De acuerdo con este autor, para Luigi Ferrajoli, uno de los principales teóricos del garantismo jurídico, lo anterior define “la garantía política de la fidelidad de los poderes públicos” y dice que “consiste en el respeto por parte de estos de la legalidad constitucional”; así “cada poder público debe actuar estrictamente en su órbita de atribuciones” y no en otra. Este es el principio de legalidad jurídico: la ley rige el acontecimiento, el acontecimiento se sujeta a la ley y nunca esperamos que el acontecimiento viole la ley; sería antijurídico”.

¿Por qué traemos aquí estas reflexiones de estos reconocidos juristas?

Porque en nuestro país los acontecimientos violan a cada momento la ley, es decir, un número creciente de decisiones, actuaciones y posiciones de las autoridades contradicen o abiertamente desafían los mandatos de las normas y sentencias emanadas de los órganos competentes. En los procesos de licitaciones, en las grandes iniciativas de Estado y en las mismas calles estamos frente a una triste realidad: los acontecimientos violan la ley, o las voluntades y los intereses se superponen al orden normativo.

En una sociedad democrática de cierta madurez funcional, lo que debería ocurrir es que todo acto o procedimiento jurídico llevado a cabo por las autoridades, se justifique en una norma o en una disposición formal de los tribunales competentes, no al revés. Al mismo tiempo, tanto las normas como las decisiones formales de autoridad competente, deben estar conforme con las disposiciones de fondo y forma consignadas en la Constitución.

Son muchos los ejemplos de absoluto desdeño de la ley y de las  decisiones judiciales por el presidente saliente. Una última llama la atención a tan solo unos días del cambio gubernamental: la pomposa inauguración de la Terminal del Parque del Este.

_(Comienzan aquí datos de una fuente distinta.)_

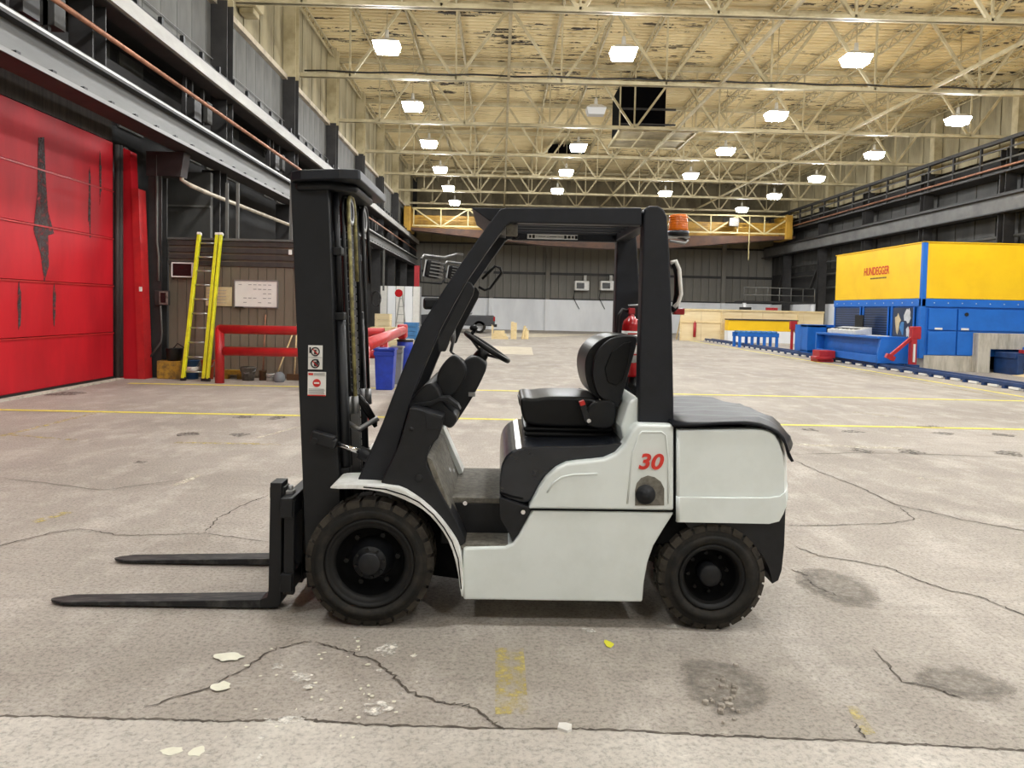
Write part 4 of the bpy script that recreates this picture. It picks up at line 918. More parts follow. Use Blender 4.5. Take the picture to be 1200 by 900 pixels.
# ---- mast (tilted slightly forward)
ma = empty('mast', (S(372, 600, 4.08)[0], YC, .1)); ma.parent = fk; ma.location = Vector((S(372, 600, 4.08)[0], YC, .1))-Vector(ORG[fk.name])
YS0, YS1 = 4.08, 4.82
PL = S(352, 500, YS0); PR = S(395, 500, YS0)
XA, XB = PL[0], PR[0]; PIV = (XA, YC, PL[1]); TILT = -math.atan2(S(357, 600, YS0)[0]-S(341, 205, YS0)[0], S(341, 205, YS0)[1]-S(357, 600, YS0)[1])
ZTOP = S(341, 204, YS0)[1]
def mpart(mb, name, mt, bevel=.004, seg=2, parent=ma): return mb.rot(PIV, TILT, 'Y').build(name, mt, parent, bevel, seg)
for ya, yb, ysg in ((YS0, YS0+.025, 1), (YS1-.025, YS1, -1)):
    m = MB().box(XA, XB, ya, yb, .12, ZTOP); mpart(m, 'outer_channel', 'black_steel')
    fy = (yb, yb+.07) if ysg > 0 else (ya-.07, ya)
    mpart(MB().box(XA, XA+.02, *fy, .12, ZTOP), 'channel_flange', 'black_steel'); mpart(MB().box(XB-.02, XB, *fy, .12, ZTOP), 'channel_flange', 'black_steel')
    iy = (yb+.07, yb+.09) if ysg > 0 else (ya-.09, ya-.07)
    mpart(MB().box(XA-.01, XB-.03, *iy, .15, ZTOP-.03), 'inner_channel', 'black_steel')
    iy2 = (yb+.09, yb+.14) if ysg > 0 else (ya-.14, ya-.09)
    mpart(MB().box(XB-.05, XB-.03, *iy2, .15, ZTOP-.03), 'channel_flange', 'black_steel')
    cyy = YS0+.09 if ysg > 0 else YS1-.09
    mpart(MB().cyl((XB+.02, cyy, .25), (XB+.02, cyy, 1.62), .030, 14), 'lift_cylinder', 'black_steel', 0)
    mpart(MB().cyl((XB+.02, cyy, 1.62), (XB+.02, cyy, ZTOP-.08), .018, 12), 'cylinder_rod', 'black_steel', 0)
    for zz in (.75, 1.62, 1.98): mpart(MB().box(XB-.01, XB+.05, cyy-.04, cyy+.04, zz-.022, zz+.022), 'clamp', 'black_steel', .006)
    # hose pulley turned across the mast, hoses running over it
    pyc = (YS0+.26) if ysg > 0 else (YS1-.06); pr = .085; px_ = XB+.055; pz = ZTOP-.175
    mpart(MB().lathe([(.001, -.012), (pr-.02, -.012), (pr, -.016), (pr-.012, 0), (pr, .016), (pr-.02, .012), (.001, .012)], (px_, pyc, pz), 'x', 28), 'pulley', 'black_steel', 0)
    mpart(MB().lathe([(pr-.018, .013), (pr-.004, .018), (pr-.018, .02), (pr-.03, .018)], (px_, pyc, pz), 'x', 28), 'pulley_flange', 'steel_grey', 0)
    for q, mt_ in ((0, 'hose'), (.034, 'hose_yellow' if ysg > 0 else 'hose')):
        rr = pr+.006+q*0; xo = px_-.016+q
        pts = [(xo, pyc-rr, 1.12), (xo, pyc-rr, 1.6), (xo, pyc-rr, pz)]+[(xo, pyc-rr*math.cos(t*math.pi/8), pz+rr*math.sin(t*math.pi/8)) for t in range(1, 8)]+[(xo, pyc+rr, pz), (xo, pyc+rr, pz-.4)]
        mpart(MB().tube(pts, .011, 8), 'hydraulic_hose', mt_, 0)
        mpart(MB().cyl((xo, pyc-rr, 1.06), (xo, pyc-rr, 1.16), .018, 8), 'hose_fitting', 'steel_grey', 0)
    ch = MB(); yq = YC+.03-.10*ysg
    for k in range(40):
        z = .45+.045*k
        ch.box(XB+.0, XB+.03, yq-.035, yq-.022, z, z+.036).box(XB+.0, XB+.03, yq+.022, yq+.035, z, z+.036).box(XB+.012, XB+.024, yq-.03, yq+.03, z+.037, z+.045)
    mpart(ch, 'lift_chain', 'steel_grey' if ysg < 0 else 'black_steel', 0)
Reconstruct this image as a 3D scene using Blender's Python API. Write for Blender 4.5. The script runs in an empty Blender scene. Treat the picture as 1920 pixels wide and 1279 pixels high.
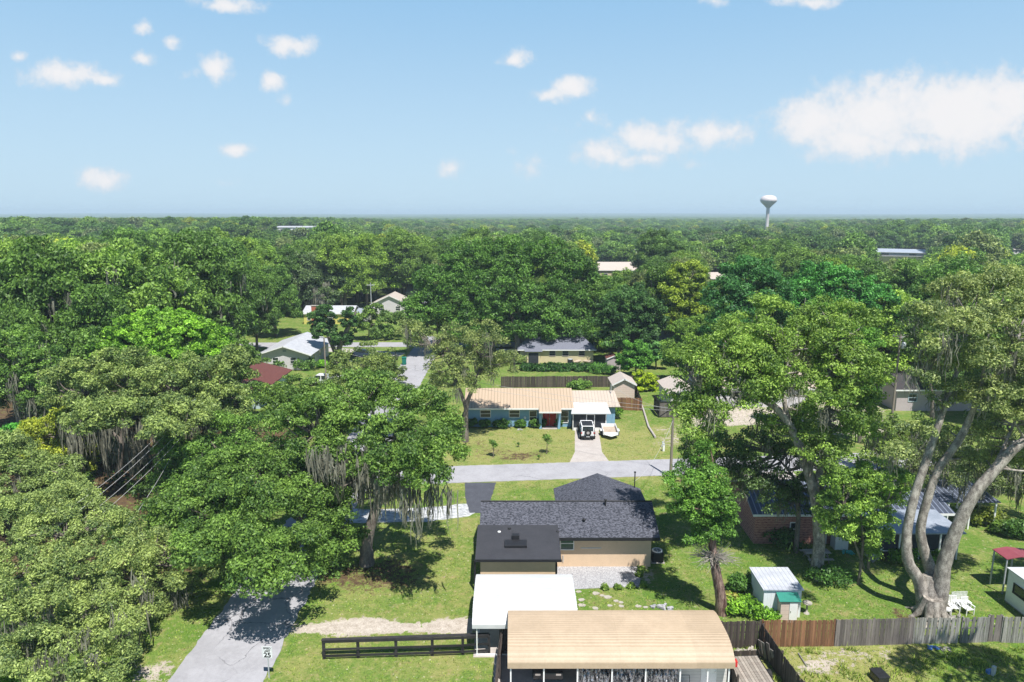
import bpy, math, random
import numpy as np
from mathutils import Vector, Matrix
R = math.radians
SC = bpy.context.scene
COL = SC.collection
# ------------------------------------------------------------------ camera, sky, sun, exposure
CAMH = 27.0; PITCH = R(10.6); F = 1280.0
cam = bpy.data.objects.new('camera', bpy.data.cameras.new('camera')); COL.objects.link(cam)
cam.location = (0, 0, CAMH); cam.rotation_euler = (R(90) - PITCH, 0, 0)
cam.data.sensor_width = 36; cam.data.lens = 24; cam.data.clip_end = 40000; cam.data.clip_start = 0.5
SC.camera = cam
EXPO = 0.52
SC.view_settings.view_transform = 'Standard'; SC.view_settings.look = 'None'
SC.view_settings.exposure = EXPO; SC.view_settings.gamma = 1
SUN_EL = R(63); SUN_FROM = Vector((0.36, -0.93, 0)).normalized()   # direction towards the sun on the ground
sd = Vector((SUN_FROM.x * math.cos(SUN_EL), SUN_FROM.y * math.cos(SUN_EL), math.sin(SUN_EL)))
sun = bpy.data.objects.new('sun', bpy.data.lights.new('sun', 'SUN')); COL.objects.link(sun)
sun.rotation_euler = (-sd).to_track_quat('-Z', 'Y').to_euler(); sun.location = (0, 0, 200)
sun.data.energy = 5.0; sun.data.angle = R(0.5); sun.data.color = (1.0, 0.965, 0.9)
SC.cycles.max_bounces = 6; SC.cycles.diffuse_bounces = 3; SC.cycles.transparent_max_bounces = 8
SC.cycles.transmission_bounces = 3; SC.cycles.volume_bounces = 0
cp, sp = math.cos(PITCH), math.sin(PITCH)
def ray(px, py):
    a = (px - 960) / F; b = (639.5 - py) / F
    return Vector((a, cp + b * sp, -sp + b * cp))
def P(px, py, z=0.0):                      # photo pixel -> point at height z
    d = ray(px, py); t = (z - CAMH) / d.z
    return Vector((d.x * t, d.y * t, z))
def Q(px, py, Y):                          # photo pixel -> point at distance Y
    d = ray(px, py); t = Y / d.y
    return Vector((d.x * t, Y, CAMH + d.z * t))
def zc(Y, z): return Y * cp + (CAMH - z) * sp
def proj(p):
    zz = p[1] * cp + (CAMH - p[2]) * sp; up = p[1] * sp - (CAMH - p[2]) * cp
    return 960 + F * p[0] / zz, 639.5 - F * up / zz
# ------------------------------------------------------------------ node helpers
class NT:
    def __init__(s, nt): s.nt = nt
    def n(s, t, **kw):
        nd = s.nt.nodes.new(t)
        for k, v in kw.items(): setattr(nd, k, v)
        return nd
    def put(s, sock, v):
        if isinstance(v, bpy.types.NodeSocket): s.nt.links.new(v, sock)
        elif v is not None: sock.default_value = v
    def math(s, op, a, b=None, c=None, clamp=False):
        nd = s.n('ShaderNodeMath', operation=op); nd.use_clamp = clamp
        s.put(nd.inputs[0], a)
        if b is not None: s.put(nd.inputs[1], b)
        if c is not None: s.put(nd.inputs[2], c)
        return nd.outputs[0]
    def vmath(s, op, a, b=None, out=0):
        nd = s.n('ShaderNodeVectorMath', operation=op); s.put(nd.inputs[0], a)
        if b is not None: s.put(nd.inputs[1], b)
        return nd.outputs[out]
    def mix(s, f, a, b, mode='MIX'):
        nd = s.n('ShaderNodeMix', data_type='RGBA', blend_type=mode)
        s.put(nd.inputs[0], f); s.put(nd.inputs[6], c4(a)); s.put(nd.inputs[7], c4(b))
        return nd.outputs[2]
    def step(s, v, lo, hi):
        nd = s.n('ShaderNodeMapRange', interpolation_type='SMOOTHSTEP'); s.put(nd.inputs[0], v)
        s.put(nd.inputs[1], lo); s.put(nd.inputs[2], hi); return nd.outputs[0]
    def noise(s, vec, scale, detail=4, rough=0.55, out=0, dist=0.0):
        nd = s.n('ShaderNodeTexNoise'); s.put(nd.inputs['Vector'], vec); nd.inputs['Scale'].default_value = scale
        nd.inputs['Detail'].default_value = detail; nd.inputs['Roughness'].default_value = rough
        nd.inputs['Distortion'].default_value = dist
        return nd.outputs[out]
    def attr(s, name, typ='GEOMETRY', out=2):
        nd = s.n('ShaderNodeAttribute', attribute_type=typ, attribute_name=name); return nd.outputs[out]
def c4(c):
    if isinstance(c, bpy.types.NodeSocket): return c
    return tuple(c) + (1,) if len(c) == 3 else tuple(c)
# ------------------------------------------------------------------ world: sky with small clouds
w = bpy.data.worlds.new('World'); SC.world = w; w.use_nodes = True
T = NT(w.node_tree); T.nt.nodes.clear()
sky = T.n('ShaderNodeTexSky', sky_type='NISHITA'); sky.sun_disc = False
sky.sun_elevation = SUN_EL; sky.sun_rotation = math.atan2(SUN_FROM.x, SUN_FROM.y)
sky.altitude = 50; sky.air_density = 1.0; sky.dust_density = 1.0; sky.ozone_density = 1.0
SKY_STR = 0.12
tc = T.n('ShaderNodeTexCoord').outputs['Generated']
sx = T.n('ShaderNodeSeparateXYZ'); T.put(sx.inputs[0], tc)
yy = T.math('MAXIMUM', sx.outputs[1], 0.02)
cb = T.n('ShaderNodeCombineXYZ'); T.put(cb.inputs[0], T.math('DIVIDE', sx.outputs[0], yy)); T.put(cb.inputs[1], T.math('DIVIDE', sx.outputs[2], yy))
uv = cb.outputs[0]
CLOUDS = [(128,138,95,30,.9),(190,146,40,16,.8),(405,125,34,34,1),(365,135,30,16,.4),(552,82,52,23,.95),(515,76,25,12,.5),(266,50,22,18,.6),(325,76,26,13,.45),
 (266,112,28,15,.65),(38,107,20,13,.65),(508,147,30,19,.85),(436,276,42,17,.95),(193,335,54,23,1),(963,107,38,18,.95),
 (1072,160,48,26,1),(1030,176,45,18,.8),(845,316,26,18,.55),(1130,285,75,34,.9),(1235,262,85,38,1),(1345,250,75,36,.9),(1190,300,100,18,.6),
 (1530,225,110,58,1),(1640,220,150,78,1.15),(1790,210,170,90,1.25),(1890,185,100,68,1.15),(1600,262,150,38,.95),(1730,265,120,32,.9),(995,318,38,24,.35),(1105,215,30,20,.4),
 (425,4,70,16,.8),(1520,6,78,18,.85),(1340,2,30,10,.5),(1915,135,28,16,.7),(962,288,18,10,.3),(1080,235,50,22,.3),(540,186,18,10,.25),(422,340,20,10,.2),(1300,315,40,12,.25)]
nz = T.noise(uv, 13, 7, 0.62); nz2 = T.noise(uv, 42, 6, 0.65)
warp = T.n('ShaderNodeTexNoise'); T.put(warp.inputs['Vector'], uv); warp.inputs['Scale'].default_value = 14; warp.inputs['Detail'].default_value = 5
wv = T.vmath('SCALE', T.vmath('SUBTRACT', warp.outputs[1], (.5, .5, .5)), None); wv.node.inputs[3].default_value = 0.035
uvw = T.vmath('ADD', uv, wv)
acc = None
for (cx, cy, rx, ry, k) in CLOUDS:
    d = ray(cx, cy); u0, v0 = d.x / d.y, d.z / d.y
    dd = T.vmath('MULTIPLY', T.vmath('SUBTRACT', uvw, (u0, v0, 0)), (F / rx * .93, F / ry * .93, 0))
    m = T.math('MULTIPLY_ADD', T.vmath('LENGTH', dd, None, 1), -k, k)
    acc = m if acc is None else T.math('MAXIMUM', acc, m)
dens = T.math('ADD', acc, T.math('MULTIPLY', T.math('SUBTRACT', T.math('MULTIPLY_ADD', nz2, .55, T.math('MULTIPLY', nz, .75)), .65), 1.9))
cm = T.step(dens, 0.0, 0.62)
shade = T.step(dens, 0.1, 0.95)
K = 1.0 / (SKY_STR * 2 ** EXPO)
ccol = T.mix(shade, tuple(c * K for c in (.72, .79, .87)), tuple(c * K for c in (.95, .925, .925)))
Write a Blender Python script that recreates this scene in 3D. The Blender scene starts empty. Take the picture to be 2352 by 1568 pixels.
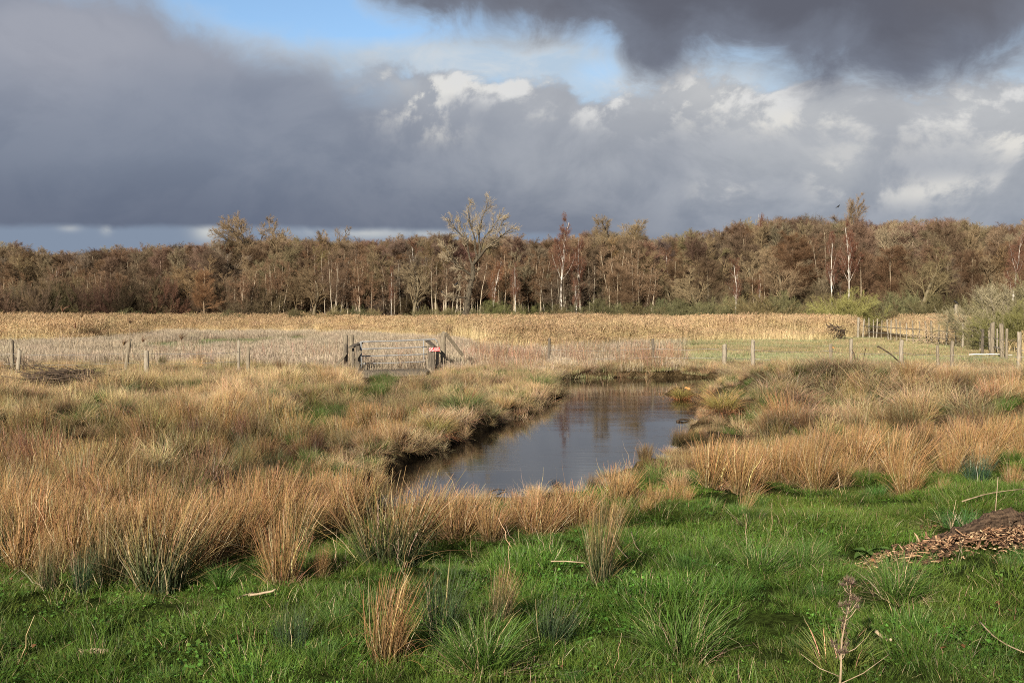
import bpy, math, random
import numpy as np
from mathutils import Vector, Matrix

# ------------------------------------------------------------------ camera, world, sun, exposure
SC = bpy.context.scene
CAMZ = 2.46
FPX = 2613.3                 # focal length in units of a 2352 px wide frame
PITCH = math.atan(88.0 / FPX)
cam_d = bpy.data.cameras.new('camera'); cam = bpy.data.objects.new('camera', cam_d)
SC.collection.objects.link(cam); SC.camera = cam
cam_d.sensor_width = 36; cam_d.lens = 36 * FPX / 2352.0
cam_d.clip_start = 0.1; cam_d.clip_end = 6000
cam.location = (0, 0, CAMZ); cam.rotation_euler = (math.pi / 2 - PITCH, 0, 0)

SUN_EL = math.radians(23); SUN_AZ = math.radians(-158)   # azimuth from +Y, clockwise positive: from behind left
sdir = Vector((math.sin(SUN_AZ) * math.cos(SUN_EL), math.cos(SUN_AZ) * math.cos(SUN_EL), math.sin(SUN_EL)))
sun_d = bpy.data.lights.new('sun', 'SUN'); sun = bpy.data.objects.new('sun', sun_d)
SC.collection.objects.link(sun)
sun_d.energy = 5.0; sun_d.angle = math.radians(0.6); sun_d.color = (1.0, 0.885, 0.72)
sun.rotation_euler = sdir.to_track_quat('Z', 'Y').to_euler()
sun.location = sdir * 60

SC.view_settings.view_transform = 'Standard'; SC.view_settings.look = 'None'
EXPO = 0.5
SC.view_settings.exposure = EXPO; SC.view_settings.gamma = 1.0; SC.view_settings.use_curve_mapping = False
SC.render.engine = 'CYCLES'
SC.cycles.max_bounces = 5; SC.cycles.diffuse_bounces = 2; SC.cycles.glossy_bounces = 3
SC.cycles.transmission_bounces = 3; SC.cycles.transparent_max_bounces = 4
SC.cycles.use_denoising = False
SC.cycles.filter_width = 1.0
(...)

Esta obra tiene dos sentencias que ordenan su paralización: una del Tribunal Constitucional (TC) y otra del Superior Administrativo (TSA). Tiene también en contra, desde sus inicios, al alcalde electo de SDE, Manuel Jiménez; también la oposición de todas las comunidades aledañas que entienden que los terrenos afectados son parte de sus ya limitadas áreas verdes. Peor aún, no se ha otorgado permiso ambiental ni permiso de uso del suelo, que son requisitos de ley de cumplimiento obligatorio para obras de este tipo.

Es un acontecimiento que viola y desafía nada menos que al TC, un miembro prominente de las Altas Cortes. Es un nefasto antecedente cuyo protagonista es nada menos que el presidente de la república, llamado a obedecer la ley. La inauguración de esta obra agrega a la larga estela de desacatos, provocaciones, abusos de poder, desafíos al orden constitucional, encubrimiento y apoyo de la corrupción, además de los aciagos y recurrentes incentivos a la impunidad, el peligroso componente del autoritarismo embozado.

Todo lo que podríamos valorar como buenas obras de este gobierno que termina, quedan tristemente opacadas ante la gravedad de tales comportamientos. Es una señal de las peores. Consolida en la conciencia social la norma de la destrucción y el desorden: el capricho y el interés oculto del Ejecutivo están por encima del orden normativo. Al parecer, el cumplimiento o no de ese orden es función de voluntades ocultas y hasta del humor, los antojos o gustos del presidente y sus cortesanos.